Written problem: Output nothing but the lines from the one with "Write a Blender" through the one with "pi = math.pi", including both. Leave the pictures out of the copy.
--- start Material for this task ---
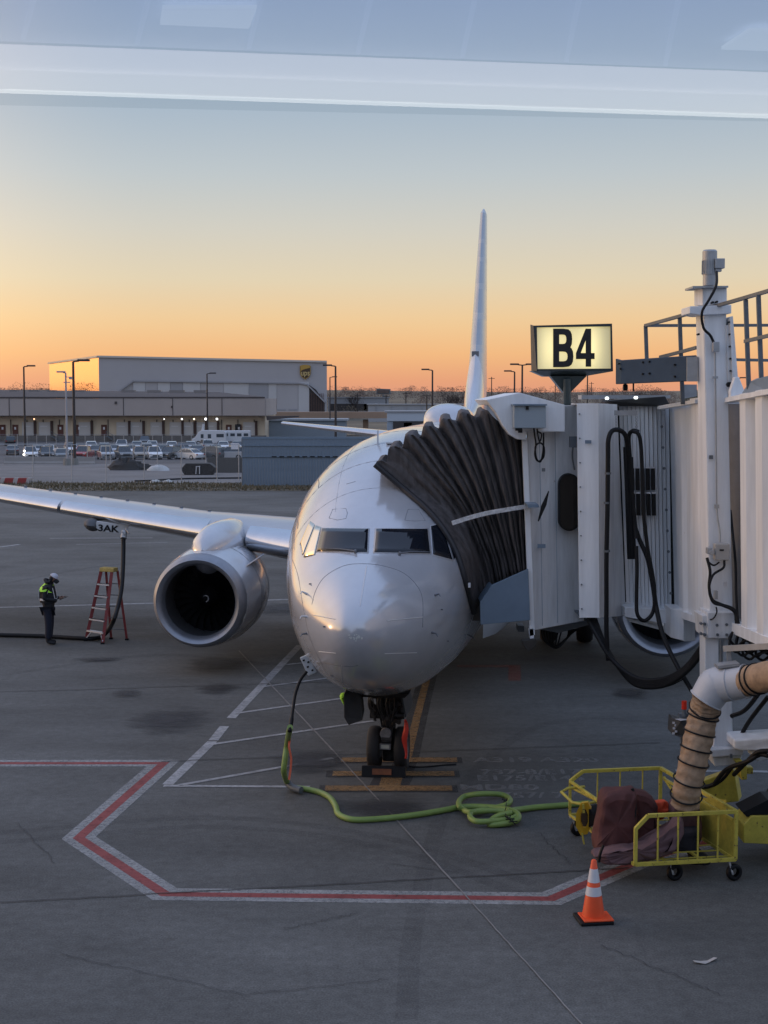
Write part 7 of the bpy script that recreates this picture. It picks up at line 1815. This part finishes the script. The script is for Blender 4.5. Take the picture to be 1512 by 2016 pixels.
def make_car(kind, name):
    t_ = thing(name, 'x', 'car', (0, 0, 0))
    body, roof = car_mesh(kind); W = .9
    b = MB(); rws = []
    for y, ins in ((-W, .10), (-W - .0, 0), (W, 0), (W, .10)): pass
    n = len(body); low = [(x, .28 if abs(x) < 2.2 else .35) for x, z in ((body[0][0], 0), (body[-1][0], 0))]
    prof = body + [(body[-1][0] - .1, .25), (body[0][0] + .1, .25)]
    cz = .7
    for y, k_ in ((-W, .93), (-W * .97, 1), (-W * .4, 1.01), (W * .4, 1.01), (W * .97, 1), (W, .93)):
        rws.append([Vector((x * (k_ if abs(y) > .89 * W else 1) * (1 if abs(y) < .5 else .985), y, cz + (z - cz) * k_)) for x, z in prof])
    b.grid(rws, closed=True); b.poly(rws[0]); b.poly(rws[-1]); body_o = b.build('body', paint('white'), t_, smooth=True, angle=35)
    b = MB(); rws = []
    for y, k_ in ((-.80, 0), (-.66, 1), (.66, 1), (.80, 0)):
        pass
    g0 = [Vector((x, s_ * (.84 - .2 * (z - roof[0][1]) / (roof[2][1] - roof[0][1])), z)) for s_ in (1,) for x, z in roof]
    g1 = [Vector((v.x, -v.y, v.z)) for v in g0]
    b.grid([g0, g1]); b.poly(g0); b.poly(g1); b.build('windows', mCarGlass, t_)
    b = MB(); rr = [v + Vector((0, 0, .012)) for v in g0[1:4]]; rl2 = [v + Vector((0, 0, .012)) for v in g1[1:4]]
    b.grid([rr, rl2])
    for s_ in (g0, g1):
        for p, q in ((s_[0], s_[1]), (s_[3], s_[4]), (s_[2], Vector((s_[2].x, s_[2].y * 1.22, s_[0].z)))): b.bar(p, q, .06, .05)
        b.bar(s_[1], s_[2], .06, .05); b.bar(s_[2], s_[3], .06, .05)
    b.build('roof', paint('white'), t_)
    wx = 1.4 if kind != 'pickup' else 1.75
    for sx in (-1, 1):
        for sy in (-1, 1):
            b = MB(); wheel(b, (sx * wx, sy * .80, .34), .34 if kind == 'sedan' else .38, .24); wo = b.build('wheel', M_tyre, t_, smooth=True)
            b = MB(); rim(b, (sx * wx, sy * .82, .34), .34, .24); b.build('rim', M_galv, wo)
    xe = body[-2][0]; ze = body[-2][1]
    for sy in (-1, 1): b = MB(); b.box((xe - .02, sy * .66, ze - .02), (.14, .32, .14)); b.build('headlight', mHead, t_); b = MB(); b.box((body[1][0] + .02, sy * .72, body[1][1] - .02), (.1, .2, .18)); b.build('tail_light', mat('tail_red', (.3, .02, .02), .3), t_)
    b = MB(); b.box((xe + .0, 0, ze - .2), (.12, .9, .16)); b.build('grille', M_black, t_)
    b = MB(); b.box((xe + .05, 0, .42), (.1, 1.5, .2)); b.build('bumper', M_steel, t_)
    return t_
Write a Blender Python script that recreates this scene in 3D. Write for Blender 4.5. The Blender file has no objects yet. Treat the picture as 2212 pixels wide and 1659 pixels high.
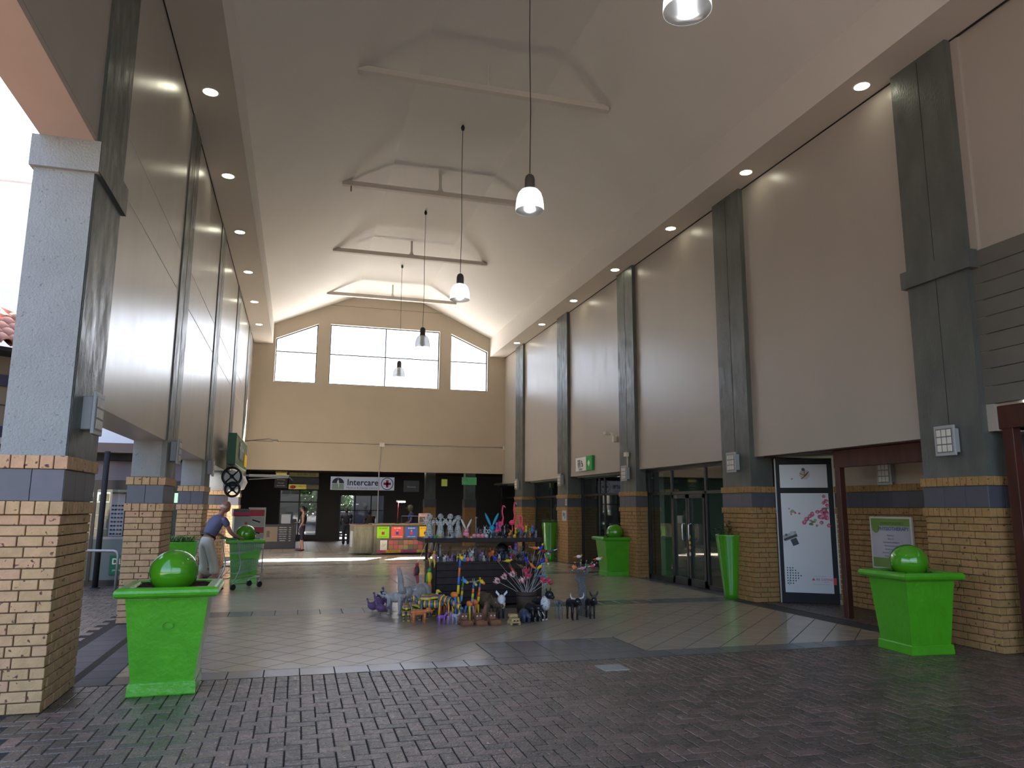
import bpy, bmesh, math, random
from mathutils import Vector, Matrix, Euler, Quaternion
RN = random.Random(11)
SC = bpy.context.scene
COL = SC.collection
pi = math.pi

# ------------------------------------------------------------------ camera
CAMZ = 1.65
YAW, PITCH, ROLL = math.radians(15.86366), math.radians(9.452054), math.radians(0.329321)
fw = Vector((math.sin(YAW)*math.cos(PITCH), math.cos(YAW)*math.cos(PITCH), math.sin(PITCH)))
rt = Vector((math.cos(YAW), -math.sin(YAW), 0)); up = rt.cross(fw)
r2 = rt*math.cos(ROLL)+up*math.sin(ROLL); u2 = -rt*math.sin(ROLL)+up*math.cos(ROLL)
cd = bpy.data.cameras.new('camera'); cam = bpy.data.objects.new('camera', cd); COL.objects.link(cam)
m3 = Matrix((r2, u2, -fw)).transposed()
cam.matrix_world = Matrix.Translation((0, 0, CAMZ)) @ m3.to_4x4()
cd.sensor_fit = 'HORIZONTAL'; cd.sensor_width = 36; cd.lens = 1604.65/2212*36
cd.clip_start = .05; cd.clip_end = 300
SC.camera = cam
# ------------------------------------------------------------------ light
W = bpy.data.worlds.new('sky'); SC.world = W; W.use_nodes = True
bg = W.node_tree.nodes['Background']; bg.inputs[1].default_value = .62
sky = W.node_tree.nodes.new('ShaderNodeTexSky'); sky.sky_type = 'NISHITA'; sky.sun_disc = False; sky.sun_elevation = math.radians(53.4); sky.sun_rotation = math.radians(29.8)
sky.dust_density = 4; sky.air_density = 1; sky.ozone_density = 1; W.node_tree.links.new(sky.outputs[0], bg.inputs[0])
sd = bpy.data.lights.new('sun', 'SUN'); sd.energy = 120; sd.angle = math.radians(.6); sd.color = (1, .965, .91)
sun = bpy.data.objects.new('sun', sd); COL.objects.link(sun)
sun.rotation_mode = 'QUATERNION'; sun.rotation_quaternion = Vector((2.35, 4.1, 6.36)).to_track_quat('Z', 'Y')
sun.location = (20, 60, 60)
vs = SC.view_settings; vs.view_transform = 'Standard'; vs.look = 'None'; vs.exposure = 0.8; vs.gamma = 1; vs.use_curve_mapping = False
SC.cycles.use_denoising = True; SC.cycles.max_bounces = 10; SC.cycles.diffuse_bounces = 6
SC.cycles.caustics_reflective = False; SC.cycles.caustics_refractive = False
SC.cycles.sample_clamp_indirect = 6

# ------------------------------------------------------------------ materials
def mat(name, col, rough=.6, spec=.5, metal=0, var=0, vscale=4, bump=0, bscale=40, emit=None, estr=0, rand=0, spots=None, streak=0, col2=None, coat=0, alpha=None, rnoise=0, vz=1):
    m = bpy.data.materials.new(name); m.use_nodes = True; nt = m.node_tree; N = nt.nodes; L = nt.links
    b = N['Principled BSDF']; c4 = (*col, 1)
    b.inputs['Base Color'].default_value = c4; b.inputs['Roughness'].default_value = rough
    b.inputs['Metallic'].default_value = metal; b.inputs['Specular IOR Level'].default_value = spec
    if coat: b.inputs['Coat Weight'].default_value = coat; b.inputs['Coat Roughness'].default_value = .12
    if emit: b.inputs['Emission Color'].default_value = (*emit, 1); b.inputs['Emission Strength'].default_value = estr
    if alpha is not None: b.inputs['Alpha'].default_value = alpha
    if not (var or bump or rand or spots or col2 or rnoise): return m
    g = N.new('ShaderNodeNewGeometry'); oi = N.new('ShaderNodeObjectInfo')
    add = N.new('ShaderNodeMath'); add.operation = 'ADD'; L.new(g.outputs['Random Per Island'], add.inputs[0]); L.new(oi.outputs['Random'], add.inputs[1])
    wn = N.new('ShaderNodeTexWhiteNoise'); wn.noise_dimensions = '1D'; L.new(add.outputs[0], wn.inputs['W'])
    mp = N.new('ShaderNodeMapping'); L.new(g.outputs['Position'], mp.inputs[0]); mp.inputs['Scale'].default_value = (1, 1, vz)
    src = None
    def mix(a, bb, f):
        x = N.new('ShaderNodeMix'); x.data_type = 'RGBA'
        for s, v in ((x.inputs[6], a), (x.inputs[7], bb)):
            if hasattr(v, 'links'): L.new(v, s)
            else: s.default_value = (*v, 1)
        if hasattr(f, 'links'): L.new(f, x.inputs[0])
        else: x.inputs[0].default_value = f
        return x.outputs[2]
    def noise(scale, det=3, vec=None):
        n = N.new('ShaderNodeTexNoise'); n.inputs['Scale'].default_value = scale; n.inputs['Detail'].default_value = det
        L.new(vec or mp.outputs[0], n.inputs['Vector']); return n.outputs[0]
    def ramp(f, a, bb):
        r = N.new('ShaderNodeMapRange'); L.new(f, r.inputs[0]); r.inputs[1].default_value = a; r.inputs[2].default_value = bb; return r.outputs[0]
    src = tuple(col)
    if col2: src = mix(src, col2, ramp(wn.outputs['Value'], .35, .9) if rand else ramp(noise(vscale), .35, .65))
    if rand:
        hv = N.new('ShaderNodeHueSaturation'); sc_ = N.new('ShaderNodeMapRange'); L.new(wn.outputs['Value'], sc_.inputs[0])
        sc_.inputs[3].default_value = 1-rand; sc_.inputs[4].default_value = 1+rand*.7; L.new(sc_.outputs[0], hv.inputs['Value'])
        if hasattr(src, 'links'): L.new(src, hv.inputs['Color'])
        else: hv.inputs['Color'].default_value = (*src, 1)
        src = hv.outputs[0]
    if var:
        f = ramp(noise(vscale, 4), .3, .7)
        dk = tuple(c*(1-var) for c in (1, 1, 1)); mm = N.new('ShaderNodeMix'); mm.data_type = 'RGBA'; mm.blend_type = 'MULTIPLY'; mm.inputs[0].default_value = 1
        if hasattr(src, 'links'): L.new(src, mm.inputs[6])
        else: mm.inputs[6].default_value = (*src, 1)
        L.new(mix(dk, (1, 1, 1), f), mm.inputs[7]); src = mm.outputs[2]
    if spots:
        sc2, lo, hi, sc_col = spots
        src = mix(src, sc_col, ramp(noise(sc2, 2), lo, hi))
    if hasattr(src, 'links'): L.new(src, b.inputs['Base Color'])
    if rnoise:
        rr = N.new('ShaderNodeMapRange'); L.new(noise(vscale*2.5, 4), rr.inputs[0]); rr.inputs[1].default_value = .3; rr.inputs[2].default_value = .7
        rr.inputs[3].default_value = max(.05, rough-rnoise); rr.inputs[4].default_value = rough+rnoise; L.new(rr.outputs[0], b.inputs['Roughness'])
    if bump:
        bp = N.new('ShaderNodeBump'); bp.inputs['Strength'].default_value = bump; bp.inputs['Distance'].default_value = .01
        L.new(noise(bscale, 4), bp.inputs['Height']); L.new(bp.outputs[0], b.inputs['Normal'])
    return m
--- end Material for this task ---
Complete answer:
Write a Blender Python script that recreates this scene in 3D. Write for Blender 4.5. The Blender file has no objects yet. Treat the picture as 2212 pixels wide and 1659 pixels high.
import bpy, bmesh, math, random
from mathutils import Vector, Matrix, Euler, Quaternion
RN = random.Random(11)
SC = bpy.context.scene
COL = SC.collection
pi = math.pi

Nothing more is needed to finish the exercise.